Tempi duri per chi investe qualche risparmio. Mentre esultiamo per lo spread sotto i 70 punti e per il ritorno in basso dei tassi d’interesse, nello stesso tempo realizziamo che le conseguenze richiedono nuove strategie di investimento. Sui mercati obbligazionari le cedole si riducono e lo stesso fanno gli spazi di rivalutazione del capitale. Si arriva da 2-3 anni che garantivano cedole annuali del 4% anche su brevi scadenze, mentre il calo atteso dei tassi Bce faceva alzare le quotazioni del reddito fisso. Adesso, invece, un Bot rende sì e no l’1,7% e un Btp promette ben poca crescita in conto capitale. Se poi guardiamo all’equity, cioè ai mercati azionari, troviamo indici vicini ai massimi, saliti con la discesa dei tassi, e quindi ancora più rischiosi del solito. Soprattutto con la volatilità in agguato, legata ai mostruosi investimenti effettuati nell’intelligenza artificiale. Insomma: come muoversi in questi scenari, senza rinunciare alla diversificazione del rischio?
Alcune grandi società di gestione ci stanno pensando. E la nuova frontiera è il private equity retail. Cosa vuol dire? Significa proporre al pubblico fondi che investono su società non quotate, con forti potenziali di crescita, finora destinati esclusivamente a grandi investitori o gestori di enormi patrimoni. Tanto per essere chiari, un fondo di private equity è normalmente strutturato con soglie minime di entrata nell’ordine delle centinaia di migliaia di euro. Ebbene ora questa soglia si abbassa fino a 10mila euro.
A proporre questo tipo di prodotto sono (e saranno) nei prossimi mesi alcune tra le più importanti società di gestione del risparmio, utilizzando la nuova tipologia di fondi battezzata Eltif 2.0. Come funzionano?
Regola numero uno: non sono prodotti liquidi. Vale a dire che il capitale investito non può essere liquidato per almeno un periodo iniziale nell’ordine dei 3 anni (la durata esatta dipenderà dal singolo prodotto). Dopo questo primo step, la quota diventa vendibile, ma l’orizzonte temporale consigliato per farla crescere di valore è tra i 5 e gli 8 anni.

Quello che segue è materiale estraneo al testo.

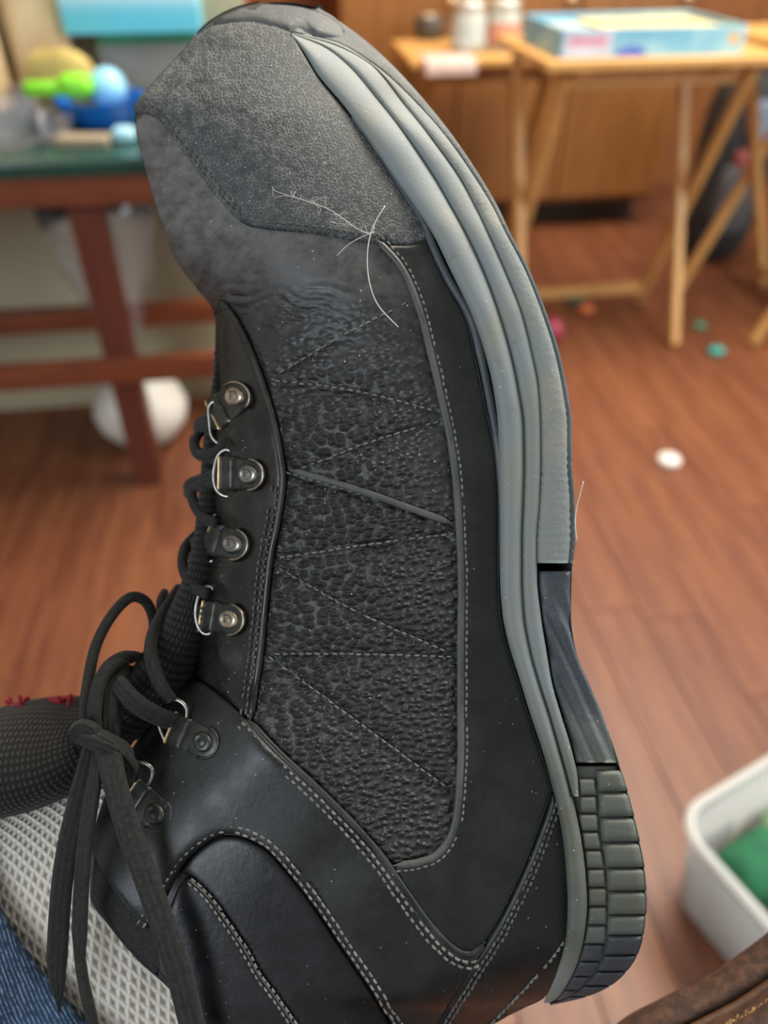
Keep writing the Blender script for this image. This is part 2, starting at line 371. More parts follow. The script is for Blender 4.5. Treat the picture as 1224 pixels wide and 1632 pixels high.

Regola numero due: è molto rischioso. Gli alti rendimenti ottenibili secondo le statistiche del passato, intorno al 20% annuo, netto di spese ma lordo di tasse, sono legati a casi di successo: il fondo compra una società e la rivende, ma se questa per esempio fallisce, si accumula una perdita. Eltif 2.0 è comunque un fondo diversificato, che acquista a sua volta quote di società molto diverse tra loro.
Regola numero tre: questo fondo è rivolto a investitori abbastanza esperti, che in ogni caso si orientino a investire nell’Eltif tra il 10 e il 15% del proprio portafoglio totale, e comunque all’interno della quota di patrimonio destinata all’equity. In altri termini il panorama dei fondi sta per arricchirsi - dopo il lancio dei Pir di qusi un decennio fa - di una nuova opportunità. Che vale la pena di seguire con attenzione.